あえて、注文をつけるならば各神社のタイポグラフィの精度をもう少し上げると、さらにレベルが上がりそう。しかし、これだけの企画力とデザイン力。モノやコトをしっかり見つめる目を持っているので僕の美意識を重ねる必要なし。本物をどれだけ見るかで目が鍛えられるはず。それぞれのデザインに添えられた文章も過不足なく、しっかりと考え方が伝わってきます。アプリケーションもイベントのパンフレットから各神社のお守りや絵馬まで徹底してつくり込まれています。なんと、お弁当の「おむすび」までが準備されていて、すべてが「結び」のコンセプトで貫かれているのです。プレゼンを聞く学生達は、唖然として彼女達の作品に釘付けになっています。「ローカリティを掘り下げて、文化を見つめること」。「デザインリテラシーを身につけ、物語性のあるデザインをつくること」。「伝わる・気づく・感じるの3つの視点で、新しいコミュニケーションのあり方を提案すること」。口を酸っぱくして伝えてきた僕の授業のポイントをしっかりと定着させてきています。製作期間は、約7週。その大半がコンセプトやリサーチに費やされ、後半の2週間でデザインに仕上げてきています。
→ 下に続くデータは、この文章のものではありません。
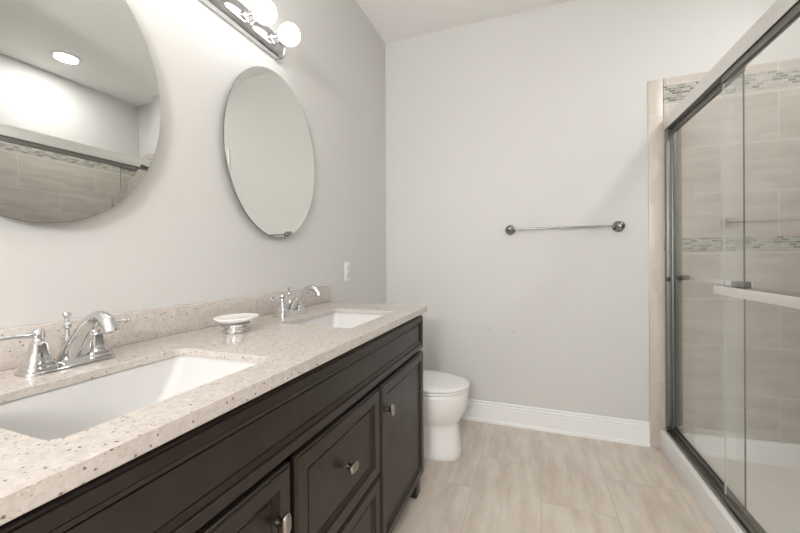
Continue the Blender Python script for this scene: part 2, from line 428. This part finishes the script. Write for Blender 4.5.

たいしたものです。彼女達の本気度、すごいと思いませんか。いや、すごいどころではありません。僕の身体が「ジーン」と熱くなってきました。留学生のKさん「プロですね!」と一言。前回の課題『地図』の提案以降、闘志を内に秘めて今回の課題『観光』に力を注いでいるYさん。「5人のチームなので、力がもっと分散されてしまうのではと思っていたが、すごい」。「うぅ〜」。授業終了後、Oさんのグループの一人に「どうだった?」と尋ねてみると、「しんどかった。すごかった。勉強になった」と、疲れた顔の奥に満足気な表情が現れています。感服・感動・感激。すごいチームの登場です。いやはや、えらいことになってきました。三木組。その気、やる気の気配が教室内にみなぎっています。留学生のKさんも、闘志を燃やすYさんも、一歩も引き下がらない覚悟が出来たのか、目が輝いています。次回の三木組奮闘記。どえらいことになりそうな予感。目が離せなくなってきました。